STARS TO RIO? AIBA green-lights pro boxers to compete in Olympics

ABS-CBN Sports on Jun 01, 2016 05:16 PM
AIBA green-lights pro boxers to compete in Olympics
Chinese boxer Hu Jianguan, right, practices his punch next to his teammates as they train for the Rio 2016 Olympic Games at Beijing Olympic Sports Center in Beijing, Tuesday, May 3, 2016. (AP Photo/Andy Wong)

GRAHAM DUNBAR
AP Sports Writer

  
LAUSANNE, Switzerland (AP) — Professional boxers can compete at the Olympics in Rio de Janeiro, if they qualify.

An overwhelming vote by the sport's governing body, known as AIBA, on Wednesday allows any boxer to try to qualify next month and earn selection for their national team. But AIBA's plan has been criticized across the professional ranks as a move toward dangerous mismatches between established boxers and inexperienced amateurs.

"At the moment it is difficult to anticipate (how many), but there will be some who want to get qualification," AIBA President CK Wu said after a special meeting of member federations.

Although Manny Pacquiao had been slated to be a superstar attraction in Rio, he decided last week to focus on his political career after being elected a senator in the Philippines.

Of 88 federations who came to Lausanne for the single-issue meeting, 84 approved the rule change less than 10 weeks before the first bouts in Rio. The other four members abstained, AIBA said.

A total of 26 entry places can be earned at an Olympic qualifying tournament in Venezuela next month, AIBA said.

Wu has consistently pushed to extend AIBA's influence over professional boxing, and already relaxed rules to allow paid fighters to compete at the Olympics.

In 2013, eligibility for Rio was given to boxers who are signed to AIBA-run professional tournaments.

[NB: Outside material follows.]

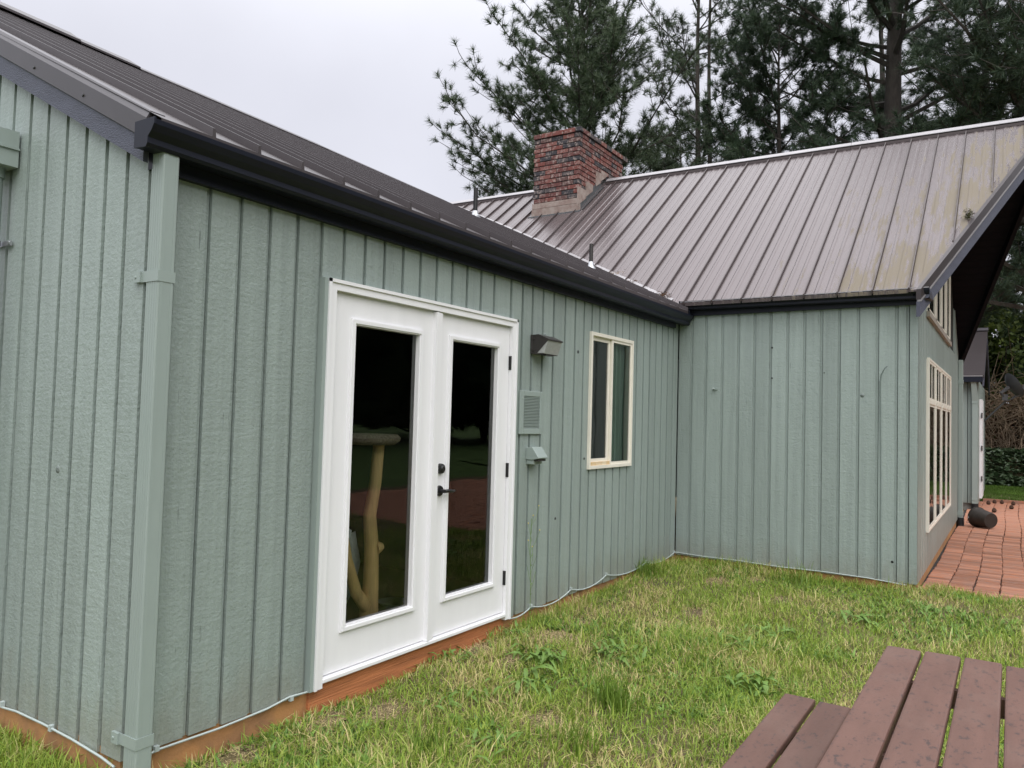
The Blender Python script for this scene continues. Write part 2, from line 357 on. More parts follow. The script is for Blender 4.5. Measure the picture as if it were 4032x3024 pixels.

It is unclear how many professional fighters would be attracted by an Olympic tournament — fighting up to five times over two weeks and going unpaid.

Some would also likely not meet the demands of already being in a testing regime with their national federation approved by the World Anti-Doing Agency.

"We know some of them have been but we can't tell exactly how many," said Wu, ruling out awarding wild-card entries to high-profile names.